However, the test that a teacher would administer in conjunction with term papers, class participation, and similar evaluations to determine in-class marks has no bearing on the state-mandated proficiency tests.
The state tests require that all the children of the same age group know exactly the identical material to the same level of competence. So, if a school district has found that they got better overall results by spending an extra three months on fractions before moving on to long division, but the state has mandated fourth grade tests to be administered in January including a specific level of proficiency in long division, that school district is forced to rework their curriculum (using a method that they already found less than optimal) in order to meet state standards. (And they will, of course, be penalized both in millage levies and state matching funds for failing to do as well as other districts–even though their kids were probably doing better before the requirement to teach to the test.)

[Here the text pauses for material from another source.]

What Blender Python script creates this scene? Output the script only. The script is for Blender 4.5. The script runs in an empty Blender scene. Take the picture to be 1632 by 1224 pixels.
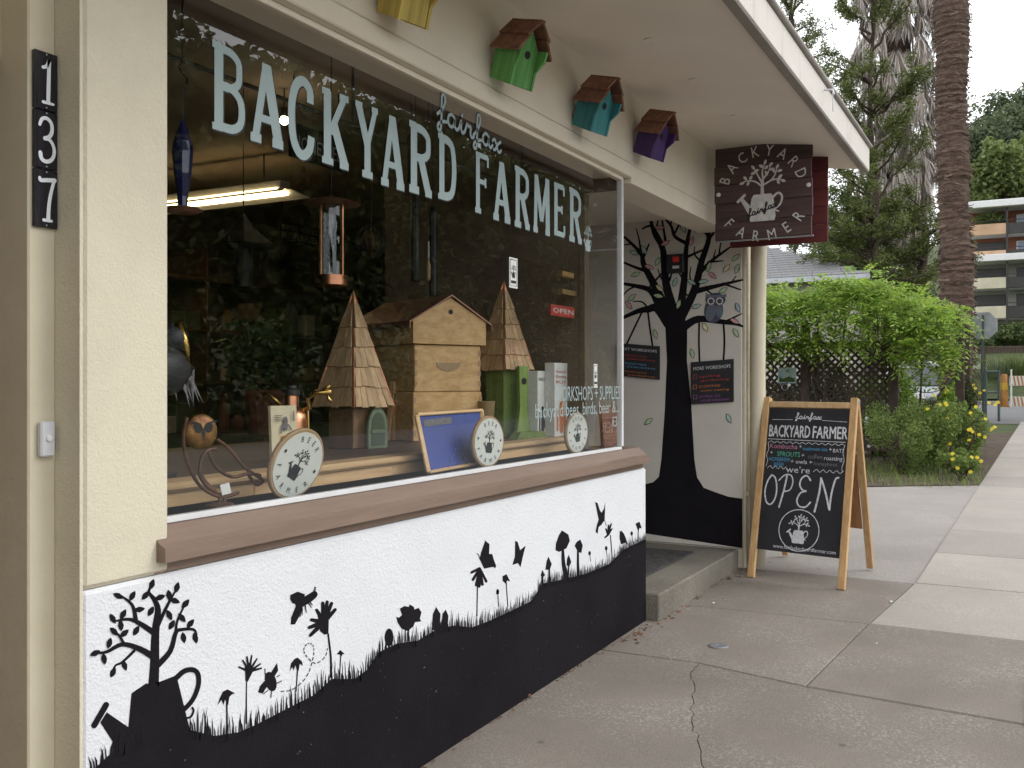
import bpy, bmesh, math, random
import numpy as np
from mathutils import Vector, Matrix
random.seed(7); RNG = np.random.default_rng(11)
scene = bpy.context.scene
C = scene.collection
R = math.radians

# ---------------------------------------------------------------- camera
FPX, CX, CY = 1538.0, 816.0, 610.0          # photo's focal length and centre (pixels of 1632 x 1224)
TH = math.atan2(828, FPX)                   # the view is turned this far from the shop front
CAM_Y, CAM_Z, SLOPE = -1.92, 1.41, 0.0125   # pavement climbs gently along +X
cam_d = bpy.data.cameras.new('camera'); cam = bpy.data.objects.new('camera', cam_d); C.objects.link(cam)
cam.location = (0, CAM_Y, CAM_Z); cam.rotation_euler = (R(90), 0, TH - R(90))
cam_d.sensor_width = 36; cam_d.lens = 36 * FPX / 1632; cam_d.shift_y = -2 / 1632
cam_d.clip_start = 0.05; cam_d.clip_end = 1000
scene.camera = cam

# ---------------------------------------------------------------- sky, sun, exposure (overcast noon)
SUN_EL, SUN_AZ = R(34), R(-56)              # high, over the street
world = bpy.data.worlds.new('World'); scene.world = world; world.use_nodes = True
nt = world.node_tree; nt.nodes.clear()
wo = nt.nodes.new('ShaderNodeOutputWorld'); bg = nt.nodes.new('ShaderNodeBackground')
sky = nt.nodes.new('ShaderNodeTexSky'); sky.sky_type = 'NISHITA'; sky.sun_disc = False
sky.sun_elevation = SUN_EL; sky.sun_rotation = math.pi / 2 - SUN_AZ
tc = nt.nodes.new('ShaderNodeTexCoord'); cl = nt.nodes.new('ShaderNodeTexNoise')
cl.inputs['Scale'].default_value = 2.2; cl.inputs['Detail'].default_value = 6
cr = nt.nodes.new('ShaderNodeValToRGB')
cr.color_ramp.elements[0].position = .3; cr.color_ramp.elements[0].color = (.66, .69, .74, 1)
cr.color_ramp.elements[1].position = .72; cr.color_ramp.elements[1].color = (1, 1, 1, 1)
gain = nt.nodes.new('ShaderNodeVectorMath'); gain.operation = 'SCALE'; gain.inputs['Scale'].default_value = 11.0
mx = nt.nodes.new('ShaderNodeMix'); mx.data_type = 'RGBA'; mx.inputs[0].default_value = .88     # cloud cover
nt.links.new(tc.outputs['Generated'], cl.inputs['Vector']); nt.links.new(cl.outputs['Fac'], cr.inputs['Fac'])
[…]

This is not a hypothetical. My kids are in a district that routinely scores near the top in Ohio. I have had two of my kids’ teachers tell me of specific changes they have had to make to their curriculum because the kids were not meeting the arbitrary guidelines set by the Ohio school board–even though the kids in earlier classes with the unmodified curriculum had done better on the upper grade tests.
There is also a fairly serious issue with the content of the standardized tests. They are generally written with the same sort of “offend no one” answers that drive the publicaion of the dreadful textbooks that we encounter, so any teaching curriculum that goes beyond the lowest level pablum penalizes the students that will not choose the “correct” answers on the satandardized tests. (This affects arts more than sciences, but it still has an effect on education.)